#### EXERCISE DETAILS:
Search the material for "pixels" and show all lines that contain it.

[BEGIN DATA ENTRIES]

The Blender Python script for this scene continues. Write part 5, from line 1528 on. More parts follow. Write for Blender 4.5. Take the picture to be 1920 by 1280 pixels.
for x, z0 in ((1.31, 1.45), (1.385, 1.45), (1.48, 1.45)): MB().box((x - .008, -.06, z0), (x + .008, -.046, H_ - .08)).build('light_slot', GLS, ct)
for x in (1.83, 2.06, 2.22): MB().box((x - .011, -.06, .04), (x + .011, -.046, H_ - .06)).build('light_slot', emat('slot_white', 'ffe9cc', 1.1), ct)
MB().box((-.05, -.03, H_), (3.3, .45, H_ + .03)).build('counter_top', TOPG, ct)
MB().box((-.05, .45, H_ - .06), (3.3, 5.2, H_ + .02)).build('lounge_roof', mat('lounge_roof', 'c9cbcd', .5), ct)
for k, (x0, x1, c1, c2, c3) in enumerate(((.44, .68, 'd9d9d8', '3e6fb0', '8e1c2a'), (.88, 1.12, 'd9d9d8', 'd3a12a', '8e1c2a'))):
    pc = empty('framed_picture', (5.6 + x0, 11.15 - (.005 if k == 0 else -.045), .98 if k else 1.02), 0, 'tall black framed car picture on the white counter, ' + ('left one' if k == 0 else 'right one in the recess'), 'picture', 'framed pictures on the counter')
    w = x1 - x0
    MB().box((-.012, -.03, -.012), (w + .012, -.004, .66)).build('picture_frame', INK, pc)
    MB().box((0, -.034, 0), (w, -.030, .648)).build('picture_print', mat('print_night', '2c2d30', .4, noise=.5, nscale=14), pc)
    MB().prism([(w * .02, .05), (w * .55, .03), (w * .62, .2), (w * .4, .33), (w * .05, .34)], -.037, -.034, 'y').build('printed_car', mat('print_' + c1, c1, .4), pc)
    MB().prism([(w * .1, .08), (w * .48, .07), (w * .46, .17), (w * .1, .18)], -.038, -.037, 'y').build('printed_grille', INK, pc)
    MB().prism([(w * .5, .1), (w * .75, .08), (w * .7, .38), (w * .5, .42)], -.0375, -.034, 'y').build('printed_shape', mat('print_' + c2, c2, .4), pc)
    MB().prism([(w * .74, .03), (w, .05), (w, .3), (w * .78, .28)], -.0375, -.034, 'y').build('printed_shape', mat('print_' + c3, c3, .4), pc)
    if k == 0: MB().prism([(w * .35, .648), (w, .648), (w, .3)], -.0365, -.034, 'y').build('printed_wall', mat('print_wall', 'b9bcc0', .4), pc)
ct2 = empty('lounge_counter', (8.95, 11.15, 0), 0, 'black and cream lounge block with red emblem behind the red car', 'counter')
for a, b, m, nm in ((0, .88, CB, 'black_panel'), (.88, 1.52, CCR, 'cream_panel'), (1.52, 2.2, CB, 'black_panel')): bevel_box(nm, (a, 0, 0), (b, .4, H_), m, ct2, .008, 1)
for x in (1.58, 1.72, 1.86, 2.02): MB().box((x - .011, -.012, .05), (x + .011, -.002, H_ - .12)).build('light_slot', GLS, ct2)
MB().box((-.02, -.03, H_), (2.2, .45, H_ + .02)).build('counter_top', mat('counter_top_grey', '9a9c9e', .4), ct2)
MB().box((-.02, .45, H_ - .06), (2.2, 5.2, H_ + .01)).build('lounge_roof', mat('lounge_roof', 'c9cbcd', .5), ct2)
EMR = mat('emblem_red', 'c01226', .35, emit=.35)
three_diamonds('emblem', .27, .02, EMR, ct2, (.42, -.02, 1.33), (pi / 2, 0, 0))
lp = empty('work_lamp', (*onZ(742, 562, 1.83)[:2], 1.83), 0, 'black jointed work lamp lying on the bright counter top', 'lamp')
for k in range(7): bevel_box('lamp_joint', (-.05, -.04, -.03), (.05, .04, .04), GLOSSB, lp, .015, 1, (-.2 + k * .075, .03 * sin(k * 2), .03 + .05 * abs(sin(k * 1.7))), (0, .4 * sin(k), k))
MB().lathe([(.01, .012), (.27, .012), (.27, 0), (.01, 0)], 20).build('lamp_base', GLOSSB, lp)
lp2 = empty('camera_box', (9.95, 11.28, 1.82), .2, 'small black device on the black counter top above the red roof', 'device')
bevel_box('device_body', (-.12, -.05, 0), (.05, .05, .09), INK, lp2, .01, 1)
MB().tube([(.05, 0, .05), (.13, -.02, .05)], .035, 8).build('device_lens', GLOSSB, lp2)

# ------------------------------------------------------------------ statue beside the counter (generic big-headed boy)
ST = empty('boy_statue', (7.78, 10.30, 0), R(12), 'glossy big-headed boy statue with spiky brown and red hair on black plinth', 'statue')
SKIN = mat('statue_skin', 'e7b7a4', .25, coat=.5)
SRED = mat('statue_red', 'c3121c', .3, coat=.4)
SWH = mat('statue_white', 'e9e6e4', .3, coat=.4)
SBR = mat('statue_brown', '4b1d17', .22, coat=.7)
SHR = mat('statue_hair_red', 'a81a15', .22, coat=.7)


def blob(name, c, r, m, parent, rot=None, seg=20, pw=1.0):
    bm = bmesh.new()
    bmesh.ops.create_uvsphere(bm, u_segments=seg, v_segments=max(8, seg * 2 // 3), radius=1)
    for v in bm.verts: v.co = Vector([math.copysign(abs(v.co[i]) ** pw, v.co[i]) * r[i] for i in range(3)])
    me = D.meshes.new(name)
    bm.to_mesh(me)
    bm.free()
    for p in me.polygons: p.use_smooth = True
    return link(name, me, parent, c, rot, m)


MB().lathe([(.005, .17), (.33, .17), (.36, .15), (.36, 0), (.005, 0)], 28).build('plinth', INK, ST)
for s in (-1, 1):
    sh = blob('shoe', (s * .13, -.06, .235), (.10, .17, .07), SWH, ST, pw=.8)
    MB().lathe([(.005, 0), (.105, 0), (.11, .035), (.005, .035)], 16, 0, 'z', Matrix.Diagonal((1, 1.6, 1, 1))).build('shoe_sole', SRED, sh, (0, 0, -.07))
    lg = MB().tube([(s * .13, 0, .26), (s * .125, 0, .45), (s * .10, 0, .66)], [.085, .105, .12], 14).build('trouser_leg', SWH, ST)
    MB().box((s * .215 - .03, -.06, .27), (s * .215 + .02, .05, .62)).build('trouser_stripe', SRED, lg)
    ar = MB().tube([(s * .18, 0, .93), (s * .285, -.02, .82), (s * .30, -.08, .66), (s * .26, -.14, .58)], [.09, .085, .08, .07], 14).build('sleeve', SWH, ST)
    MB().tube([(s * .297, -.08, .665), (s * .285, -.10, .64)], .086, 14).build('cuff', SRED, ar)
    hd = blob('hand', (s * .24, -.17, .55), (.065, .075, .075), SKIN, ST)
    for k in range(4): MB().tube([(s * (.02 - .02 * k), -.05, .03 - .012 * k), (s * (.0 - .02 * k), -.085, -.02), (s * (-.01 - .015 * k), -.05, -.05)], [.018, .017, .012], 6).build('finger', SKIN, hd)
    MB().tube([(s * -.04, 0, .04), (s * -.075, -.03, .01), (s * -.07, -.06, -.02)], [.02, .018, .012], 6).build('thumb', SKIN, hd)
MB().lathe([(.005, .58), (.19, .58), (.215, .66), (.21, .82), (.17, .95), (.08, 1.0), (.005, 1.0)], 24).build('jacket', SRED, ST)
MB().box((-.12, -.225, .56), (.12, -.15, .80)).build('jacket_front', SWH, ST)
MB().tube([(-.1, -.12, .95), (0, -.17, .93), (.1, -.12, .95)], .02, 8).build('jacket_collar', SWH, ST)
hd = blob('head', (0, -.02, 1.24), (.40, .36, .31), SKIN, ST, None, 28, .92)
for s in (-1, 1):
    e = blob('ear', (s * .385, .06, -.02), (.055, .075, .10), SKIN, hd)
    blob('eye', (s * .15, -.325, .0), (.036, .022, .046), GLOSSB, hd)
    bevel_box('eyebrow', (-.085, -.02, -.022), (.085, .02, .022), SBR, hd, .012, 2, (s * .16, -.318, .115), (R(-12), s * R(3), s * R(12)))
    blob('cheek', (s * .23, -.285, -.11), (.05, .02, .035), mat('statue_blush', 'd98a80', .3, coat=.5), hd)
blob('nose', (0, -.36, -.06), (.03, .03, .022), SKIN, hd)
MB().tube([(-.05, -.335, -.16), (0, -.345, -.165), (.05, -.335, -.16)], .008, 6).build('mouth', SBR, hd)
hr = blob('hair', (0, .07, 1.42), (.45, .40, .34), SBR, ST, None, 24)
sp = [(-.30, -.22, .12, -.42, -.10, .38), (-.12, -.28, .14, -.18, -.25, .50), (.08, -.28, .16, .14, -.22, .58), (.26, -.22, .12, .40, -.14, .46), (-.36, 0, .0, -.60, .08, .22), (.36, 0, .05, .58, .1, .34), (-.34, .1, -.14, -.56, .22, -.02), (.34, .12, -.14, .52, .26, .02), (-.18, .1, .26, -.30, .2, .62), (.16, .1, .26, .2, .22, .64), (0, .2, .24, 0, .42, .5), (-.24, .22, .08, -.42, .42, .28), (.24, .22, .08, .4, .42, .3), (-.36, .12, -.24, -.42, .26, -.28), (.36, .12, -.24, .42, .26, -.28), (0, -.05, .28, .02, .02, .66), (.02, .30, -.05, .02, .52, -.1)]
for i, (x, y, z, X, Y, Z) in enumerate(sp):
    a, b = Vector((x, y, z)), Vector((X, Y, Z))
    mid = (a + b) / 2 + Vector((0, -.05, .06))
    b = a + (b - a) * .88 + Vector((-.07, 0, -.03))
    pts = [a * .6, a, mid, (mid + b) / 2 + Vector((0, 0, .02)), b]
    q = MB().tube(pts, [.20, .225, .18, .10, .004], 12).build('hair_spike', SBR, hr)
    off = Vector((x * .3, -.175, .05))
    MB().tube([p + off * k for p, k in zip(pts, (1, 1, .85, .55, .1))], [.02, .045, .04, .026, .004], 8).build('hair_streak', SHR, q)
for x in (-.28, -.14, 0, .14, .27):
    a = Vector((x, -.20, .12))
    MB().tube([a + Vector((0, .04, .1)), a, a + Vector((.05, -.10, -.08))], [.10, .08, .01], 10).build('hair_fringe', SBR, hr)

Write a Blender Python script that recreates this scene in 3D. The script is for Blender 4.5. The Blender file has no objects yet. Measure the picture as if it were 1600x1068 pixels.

[END DATA ENTRIES]

#### OUTPUT FOR THIS EXERCISE:
The Blender Python script for this scene continues. Write part 5, from line 1528 on. More parts follow. Write for Blender 4.5. Take the picture to be 1920 by 1280 pixels.
Write a Blender Python script that recreates this scene in 3D. The script is for Blender 4.5. The Blender file has no objects yet. Measure the picture as if it were 1600x1068 pixels.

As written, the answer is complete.